Luminar lays off 20% of its staff amid restructuring

Lidar provider Luminar Technologies Inc. laid off 20 percent of its staff Friday amid a restructuring.

According to the company, approximately 140 employees were laid off. Approximately 560 employees remain to help Luminar move toward an “asset-light” business model, the company said.

Luminar is now looking to outsource much of the industrialization process to its automotive industry partners. It counts Volvo Cars and Mercedes-Benz as customers, along with Chinese automaker SAIC, technology provider Mobileye and other global automakers and transportation companies.

The company said the changes will reduce overall costs and generate “strong profitability in unit economics.” Luminar expects to save more than $80 million with those measures in the immediate future and more than $400 million over five years.

The Orlando company hopes to reverse the decline in its stock price, which has fallen from a 52-week high of $8.32 per share last July to a Friday close of $1.68 per share.
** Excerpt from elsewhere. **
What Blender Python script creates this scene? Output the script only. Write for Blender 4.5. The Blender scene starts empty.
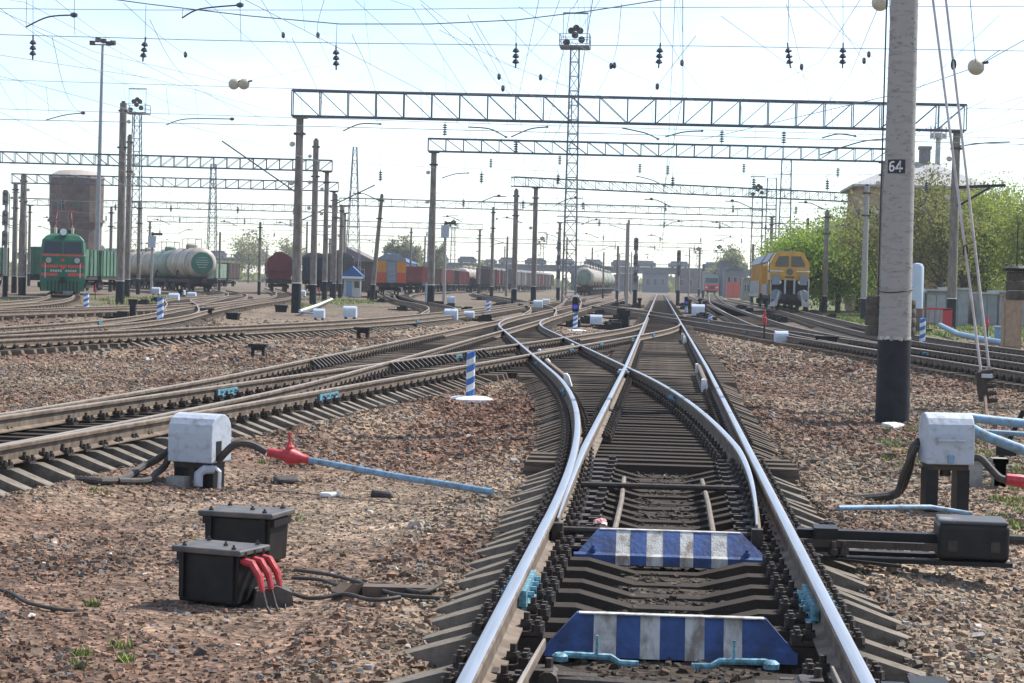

“Today we stand at the crossroads of two realities: the core of our business has never been stronger in technology, products, industrialization and commercialization,” CEO Austin Russell wrote in a blog post describing the changes. “However, at the same time, the capital markets' perception of our company has never been more challenging.”

Luminar reached the start of global production of the Volvo EX90 last month. Delays in that program contributed to the company's problems.

Lidar is a sensor that can help driver assistance functions and fully autonomous systems understand the road environment and detect obstacles in the vehicle's path.

Just days before Friday's announcement, Luminar and other sensor companies received a regulatory tailwind from the federal government.

NHTSA released a new safety standard requiring automated braking systems to detect and avoid pedestrians by September 2029.

Experts believe it will be necessary for automakers that use camera-only systems to incorporate other types of sensors such as radar and lidar.

Luminar hailed the rule as a “milestone for automotive safety and a huge tailwind for long-range lidar technology.”